◆ Instructions to follow
An exact copy of all the data is required, with pictures left out.

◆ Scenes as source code

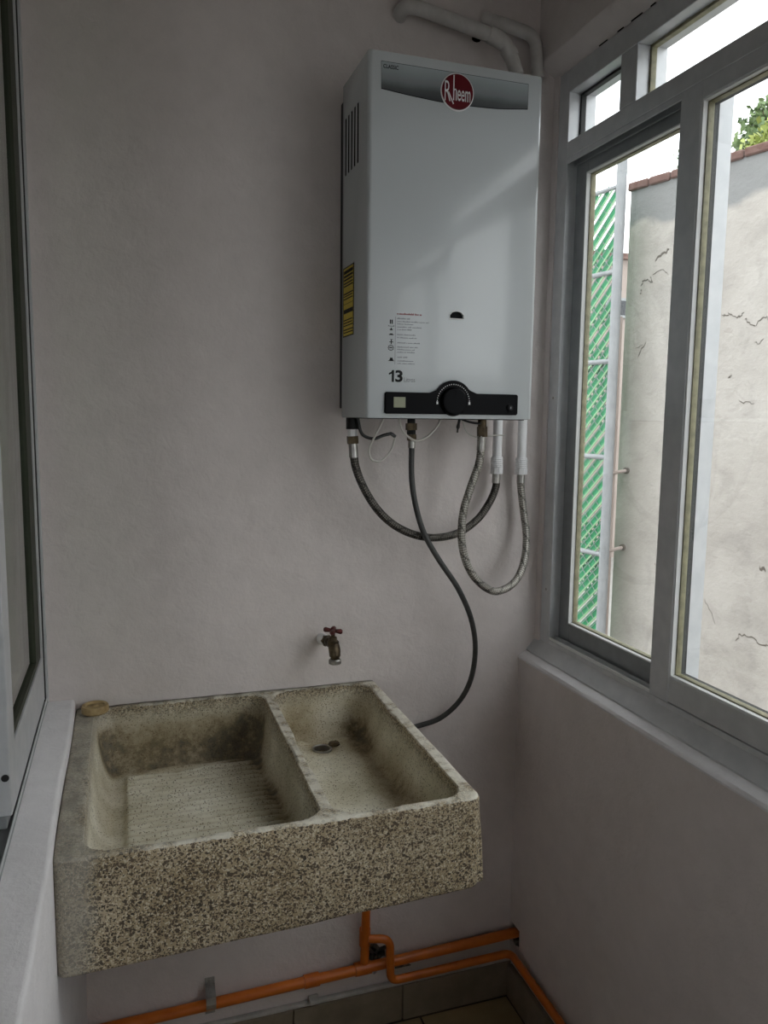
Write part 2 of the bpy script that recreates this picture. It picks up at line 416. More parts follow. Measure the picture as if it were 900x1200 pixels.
# sliding sash, recessed, with its own stiles
sa = empty('sash'); sa.parent = win
def smem(name, y0, y1, z0, z1): return mem(name, y0, y1, z0, z1, .992, 1.014, M_ALU2, sa)
smem('stile', 1.588, 1.640, .968, 2.078); smem('stile', 1.200, 1.240, .968, 2.078)
smem('rail', 1.240, 1.588, .968, 1.015); smem('rail', 1.240, 1.588, 2.043, 2.078)
glazing(1.240, 1.588, 1.015, 2.043, 1.004, p=sa, dark=False)
sb = empty('sash'); sb.parent = win
for d in ((.285, .33, .968, 2.078), (Y0+.046, Y0+.09, .968, 2.078), (Y0+.09, .285, .968, 1.015), (Y0+.09, .285, 2.043, 2.078)): mem('stile' if d[3]-d[2] > .5 else 'rail', *d, .992, 1.014, M_ALU2, sb)
glazing(Y0+.09, .285, 1.015, 2.043, 1.004, p=sb, dark=False)

# ================================================================== LEFT WINDOW
w2 = empty('window_2', 'grey sliding window standing on the left ledge', kind='structure')
LT = 2.50
def lm(name, y0, y1, z0, z1, x0, x1, m=M_ALU, p=w2): return B(name, m, p, x0, x1, y0, y1, z0, z1, bevel=.001)
lm('jamb', 1.684, D, LEDGE-.001, LT, -.245, -.164); lm('jamb_lip', 1.678, 1.684, LEDGE, LT, -.172, -.168, M_RUBBER)
lm('track', YB, 1.684, LEDGE-.001, .913, -.245, -.166, M_ALU2)
lm('track_lip', YB, 1.684, .913, .920, -.168, -.166, M_ALU); lm('track_lip', YB, 1.684, .913, .922, -.205, -.203, M_ALU)
lm('head_rail', YB, 1.684, LT-.04, LT, -.245, -.166)
s1 = empty('sash'); s1.parent = w2      # sash slid to the far end
lm('stile', 1.664, 1.678, .918, LT-.05, -.200, -.170, M_ALU, s1); lm('stile', 1.135, 1.190, .944, LT-.05, -.205, -.163, M_ALU, s1)
lm('rail', 1.190, 1.664, .918, 1.010, -.200, -.170, M_ALU, s1); lm('rail', 1.190, 1.664, LT-.09, LT-.05, -.200, -.170, M_ALU, s1)
lm('rail_end', 1.150, 1.190, .918, .944, -.200, -.172, M_ALU2, s1)
bm = NB()
for d in ((1.590, 1.664, 1.010, LT-.09), (1.190, 1.590, 1.010, 1.022)): box(bm, -.195, -.1735, *d)
obj('dark_strip', bm, M_OLIVD, s1)
bm = NB(); box(bm, -.1815, -.1795, 1.190, 1.590, 1.022, LT-.09); obj('pane', bm, M_GLASSD, s1)
q = at(6, 912, y=1.135); bm = NB(); lathe(bm, (q.x, 1.135, q.z), [(.0052, .0), (.0052, -.0008), (.004, -.0012)], 'Y', 16); obj('lock_hole', bm, M_DOT, s1)
s2 = empty('sash'); s2.parent = w2      # second sash stacked behind it on the outer track
lm('stile', 1.145, 1.195, .925, LT-.05, -.243, -.212, M_ALU, s2); lm('stile', 1.640, 1.680, .925, LT-.05, -.243, -.212, M_ALU, s2)
lm('rail', 1.195, 1.640, .925, .99, -.243, -.212, M_ALU, s2); lm('rail', 1.195, 1.640, LT-.09, LT-.05, -.243, -.212, M_ALU, s2)
bm = NB(); box(bm, -.229, -.227, 1.195, 1.640, .99, LT-.09); obj('pane', bm, M_GLASSD, s2)
lm('wall_above', YB, D, LT, ZC, -.30, -.165, M_WALL)

# ================================================================== WATER HEATER
YF = 1.495
HX0, HX1, HZ0, HZ1 = .453, .822, 1.496, 2.184
ht = empty('water_heater', 'tall white box-shaped wall gas water heater with a round red badge', 'water heater'); 
bm = NB(); box(bm, HX0, HX1, YF, D-.018, HZ0, HZ1)
es = [e for e in bm.edges if (min(v.co.y for v in e.verts) < YF+.01 and abs(e.verts[0].co.z-e.verts[1].co.z) > .1 and max(v.co.y for v in e.verts) < YF+.01)]
bmesh.ops.bevel(bm, geom=es, offset=.009, segments=4, profile=.5, affect='EDGES')
es = [e for e in bm.edges if len(e.link_faces) == 2 and e.calc_face_angle(0) > 1.2]
bmesh.ops.bevel(bm, geom=es, offset=.0025, segments=2, profile=.5, affect='EDGES')
case = obj('casing', bm, M_ENAMEL, ht)
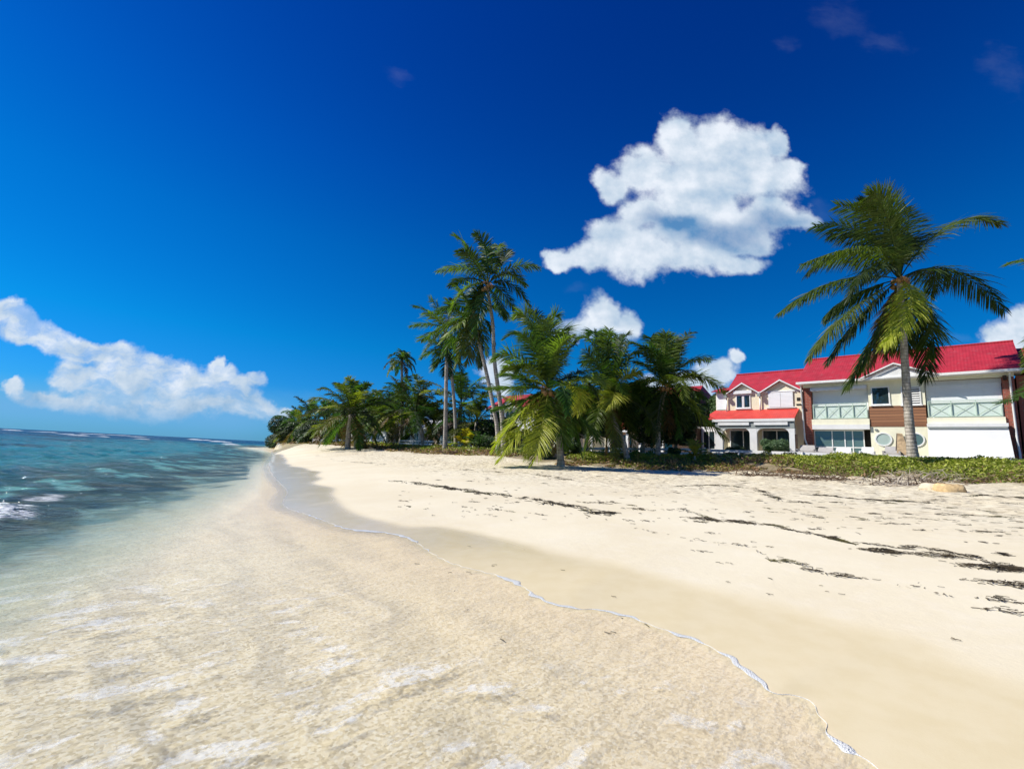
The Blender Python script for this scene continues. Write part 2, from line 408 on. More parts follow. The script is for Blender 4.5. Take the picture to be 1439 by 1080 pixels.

◆ Answer to the problem
Write part 2 of the bpy script that recreates this picture. It picks up at line 416. More parts follow. Measure the picture as if it were 900x1200 pixels.
# sliding sash, recessed, with its own stiles
sa = empty('sash'); sa.parent = win
def smem(name, y0, y1, z0, z1): return mem(name, y0, y1, z0, z1, .992, 1.014, M_ALU2, sa)
smem('stile', 1.588, 1.640, .968, 2.078); smem('stile', 1.200, 1.240, .968, 2.078)
smem('rail', 1.240, 1.588, .968, 1.015); smem('rail', 1.240, 1.588, 2.043, 2.078)
glazing(1.240, 1.588, 1.015, 2.043, 1.004, p=sa, dark=False)
sb = empty('sash'); sb.parent = win
for d in ((.285, .33, .968, 2.078), (Y0+.046, Y0+.09, .968, 2.078), (Y0+.09, .285, .968, 1.015), (Y0+.09, .285, 2.043, 2.078)): mem('stile' if d[3]-d[2] > .5 else 'rail', *d, .992, 1.014, M_ALU2, sb)
glazing(Y0+.09, .285, 1.015, 2.043, 1.004, p=sb, dark=False)

# ================================================================== LEFT WINDOW
w2 = empty('window_2', 'grey sliding window standing on the left ledge', kind='structure')
LT = 2.50
def lm(name, y0, y1, z0, z1, x0, x1, m=M_ALU, p=w2): return B(name, m, p, x0, x1, y0, y1, z0, z1, bevel=.001)
lm('jamb', 1.684, D, LEDGE-.001, LT, -.245, -.164); lm('jamb_lip', 1.678, 1.684, LEDGE, LT, -.172, -.168, M_RUBBER)
lm('track', YB, 1.684, LEDGE-.001, .913, -.245, -.166, M_ALU2)
lm('track_lip', YB, 1.684, .913, .920, -.168, -.166, M_ALU); lm('track_lip', YB, 1.684, .913, .922, -.205, -.203, M_ALU)
lm('head_rail', YB, 1.684, LT-.04, LT, -.245, -.166)
s1 = empty('sash'); s1.parent = w2      # sash slid to the far end
lm('stile', 1.664, 1.678, .918, LT-.05, -.200, -.170, M_ALU, s1); lm('stile', 1.135, 1.190, .944, LT-.05, -.205, -.163, M_ALU, s1)
lm('rail', 1.190, 1.664, .918, 1.010, -.200, -.170, M_ALU, s1); lm('rail', 1.190, 1.664, LT-.09, LT-.05, -.200, -.170, M_ALU, s1)
lm('rail_end', 1.150, 1.190, .918, .944, -.200, -.172, M_ALU2, s1)
bm = NB()
for d in ((1.590, 1.664, 1.010, LT-.09), (1.190, 1.590, 1.010, 1.022)): box(bm, -.195, -.1735, *d)
obj('dark_strip', bm, M_OLIVD, s1)
bm = NB(); box(bm, -.1815, -.1795, 1.190, 1.590, 1.022, LT-.09); obj('pane', bm, M_GLASSD, s1)
q = at(6, 912, y=1.135); bm = NB(); lathe(bm, (q.x, 1.135, q.z), [(.0052, .0), (.0052, -.0008), (.004, -.0012)], 'Y', 16); obj('lock_hole', bm, M_DOT, s1)
s2 = empty('sash'); s2.parent = w2      # second sash stacked behind it on the outer track
lm('stile', 1.145, 1.195, .925, LT-.05, -.243, -.212, M_ALU, s2); lm('stile', 1.640, 1.680, .925, LT-.05, -.243, -.212, M_ALU, s2)
lm('rail', 1.195, 1.640, .925, .99, -.243, -.212, M_ALU, s2); lm('rail', 1.195, 1.640, LT-.09, LT-.05, -.243, -.212, M_ALU, s2)
bm = NB(); box(bm, -.229, -.227, 1.195, 1.640, .99, LT-.09); obj('pane', bm, M_GLASSD, s2)
lm('wall_above', YB, D, LT, ZC, -.30, -.165, M_WALL)

# ================================================================== WATER HEATER
YF = 1.495
HX0, HX1, HZ0, HZ1 = .453, .822, 1.496, 2.184
ht = empty('water_heater', 'tall white box-shaped wall gas water heater with a round red badge', 'water heater'); 
bm = NB(); box(bm, HX0, HX1, YF, D-.018, HZ0, HZ1)
es = [e for e in bm.edges if (min(v.co.y for v in e.verts) < YF+.01 and abs(e.verts[0].co.z-e.verts[1].co.z) > .1 and max(v.co.y for v in e.verts) < YF+.01)]
bmesh.ops.bevel(bm, geom=es, offset=.009, segments=4, profile=.5, affect='EDGES')
es = [e for e in bm.edges if len(e.link_faces) == 2 and e.calc_face_angle(0) > 1.2]
bmesh.ops.bevel(bm, geom=es, offset=.0025, segments=2, profile=.5, affect='EDGES')
case = obj('casing', bm, M_ENAMEL, ht)
The Blender Python script for this scene continues. Write part 2, from line 408 on. More parts follow. The script is for Blender 4.5. Take the picture to be 1439 by 1080 pixels.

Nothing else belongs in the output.